Direction - Report the count of lines where the string "picture" appears, and nothing else.

-.-.-

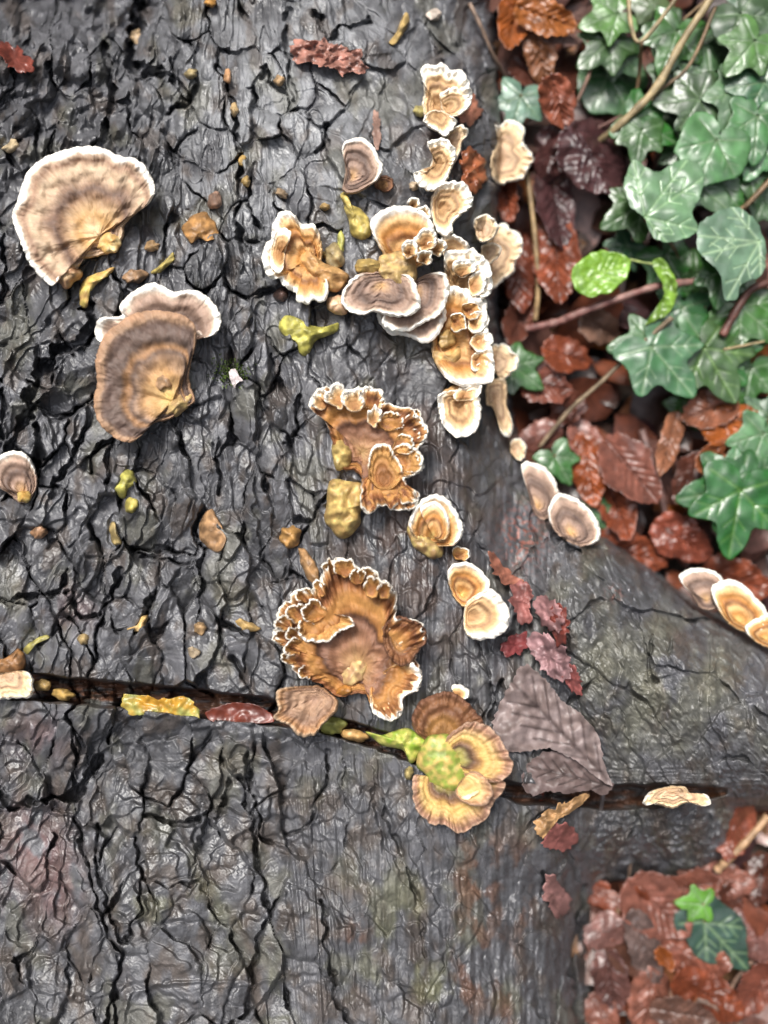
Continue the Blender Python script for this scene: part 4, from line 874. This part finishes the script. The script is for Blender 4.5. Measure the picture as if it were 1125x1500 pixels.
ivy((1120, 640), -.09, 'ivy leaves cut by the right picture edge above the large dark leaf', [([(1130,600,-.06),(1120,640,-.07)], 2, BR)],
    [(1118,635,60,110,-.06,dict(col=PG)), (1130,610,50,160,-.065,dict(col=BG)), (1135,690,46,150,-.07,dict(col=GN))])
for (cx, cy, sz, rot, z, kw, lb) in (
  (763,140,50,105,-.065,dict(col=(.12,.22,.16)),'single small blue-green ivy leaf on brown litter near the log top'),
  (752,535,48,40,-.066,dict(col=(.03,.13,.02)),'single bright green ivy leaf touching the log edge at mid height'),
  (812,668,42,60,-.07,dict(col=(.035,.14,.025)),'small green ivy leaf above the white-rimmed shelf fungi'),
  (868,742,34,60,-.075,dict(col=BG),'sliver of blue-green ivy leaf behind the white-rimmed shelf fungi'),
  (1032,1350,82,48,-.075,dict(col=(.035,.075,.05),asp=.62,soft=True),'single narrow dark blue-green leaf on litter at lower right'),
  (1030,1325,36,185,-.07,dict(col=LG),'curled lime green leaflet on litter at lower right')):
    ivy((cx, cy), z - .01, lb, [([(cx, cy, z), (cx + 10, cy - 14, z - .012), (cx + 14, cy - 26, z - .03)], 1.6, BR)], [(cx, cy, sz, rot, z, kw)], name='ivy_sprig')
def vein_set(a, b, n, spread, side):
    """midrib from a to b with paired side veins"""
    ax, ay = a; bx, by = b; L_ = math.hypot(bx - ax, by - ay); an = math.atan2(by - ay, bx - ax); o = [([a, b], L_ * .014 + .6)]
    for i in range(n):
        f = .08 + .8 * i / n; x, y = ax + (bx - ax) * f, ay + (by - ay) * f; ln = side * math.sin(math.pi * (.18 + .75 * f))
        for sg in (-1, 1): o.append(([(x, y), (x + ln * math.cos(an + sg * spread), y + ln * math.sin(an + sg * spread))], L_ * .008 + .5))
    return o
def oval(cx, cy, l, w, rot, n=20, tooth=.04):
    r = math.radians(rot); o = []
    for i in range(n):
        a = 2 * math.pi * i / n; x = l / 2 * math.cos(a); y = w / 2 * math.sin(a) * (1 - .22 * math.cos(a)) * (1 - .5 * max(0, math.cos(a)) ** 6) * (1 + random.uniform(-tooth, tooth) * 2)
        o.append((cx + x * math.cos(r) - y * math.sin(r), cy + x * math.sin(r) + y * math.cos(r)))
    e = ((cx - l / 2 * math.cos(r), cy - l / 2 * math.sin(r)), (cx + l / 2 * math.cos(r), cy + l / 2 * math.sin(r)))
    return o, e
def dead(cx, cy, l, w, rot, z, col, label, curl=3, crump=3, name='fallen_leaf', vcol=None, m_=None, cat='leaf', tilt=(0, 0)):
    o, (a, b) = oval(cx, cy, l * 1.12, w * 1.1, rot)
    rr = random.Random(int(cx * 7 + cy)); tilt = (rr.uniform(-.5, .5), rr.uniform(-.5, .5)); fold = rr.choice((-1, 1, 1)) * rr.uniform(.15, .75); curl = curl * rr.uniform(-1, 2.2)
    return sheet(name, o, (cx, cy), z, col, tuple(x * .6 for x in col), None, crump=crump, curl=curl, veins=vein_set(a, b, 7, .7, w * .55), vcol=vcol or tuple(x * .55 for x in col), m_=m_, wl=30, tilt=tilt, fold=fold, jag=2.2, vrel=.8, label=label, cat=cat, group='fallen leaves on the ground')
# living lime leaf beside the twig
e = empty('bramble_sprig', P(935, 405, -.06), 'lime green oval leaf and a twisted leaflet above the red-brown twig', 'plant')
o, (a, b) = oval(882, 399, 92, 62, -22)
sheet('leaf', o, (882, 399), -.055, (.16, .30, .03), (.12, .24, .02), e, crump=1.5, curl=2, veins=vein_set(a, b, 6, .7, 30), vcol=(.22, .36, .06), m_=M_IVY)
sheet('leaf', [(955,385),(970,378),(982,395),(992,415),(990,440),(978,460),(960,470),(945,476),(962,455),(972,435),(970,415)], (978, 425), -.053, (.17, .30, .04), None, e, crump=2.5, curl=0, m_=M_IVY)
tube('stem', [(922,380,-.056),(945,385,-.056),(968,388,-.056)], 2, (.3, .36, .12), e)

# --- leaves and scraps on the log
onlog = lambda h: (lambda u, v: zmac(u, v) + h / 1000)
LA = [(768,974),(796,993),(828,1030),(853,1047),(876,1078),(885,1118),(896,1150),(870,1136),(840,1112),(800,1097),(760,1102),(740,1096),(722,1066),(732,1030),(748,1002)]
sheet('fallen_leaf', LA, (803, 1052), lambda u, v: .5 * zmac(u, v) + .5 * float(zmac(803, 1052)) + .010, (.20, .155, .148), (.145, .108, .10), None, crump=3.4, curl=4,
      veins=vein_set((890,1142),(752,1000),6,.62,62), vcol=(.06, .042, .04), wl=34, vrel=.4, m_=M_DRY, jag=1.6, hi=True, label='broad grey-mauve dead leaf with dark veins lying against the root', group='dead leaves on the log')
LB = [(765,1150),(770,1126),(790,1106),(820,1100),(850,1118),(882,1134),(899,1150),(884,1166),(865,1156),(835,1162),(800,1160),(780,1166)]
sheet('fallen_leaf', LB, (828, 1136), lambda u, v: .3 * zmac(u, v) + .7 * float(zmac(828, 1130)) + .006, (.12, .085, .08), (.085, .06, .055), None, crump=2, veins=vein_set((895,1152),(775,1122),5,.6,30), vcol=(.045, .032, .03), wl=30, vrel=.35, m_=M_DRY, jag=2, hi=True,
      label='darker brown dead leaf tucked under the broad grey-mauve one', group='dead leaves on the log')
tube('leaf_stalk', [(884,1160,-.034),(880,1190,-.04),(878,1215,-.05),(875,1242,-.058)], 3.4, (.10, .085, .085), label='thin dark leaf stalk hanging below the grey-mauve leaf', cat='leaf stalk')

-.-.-

Answer to the exercise - 2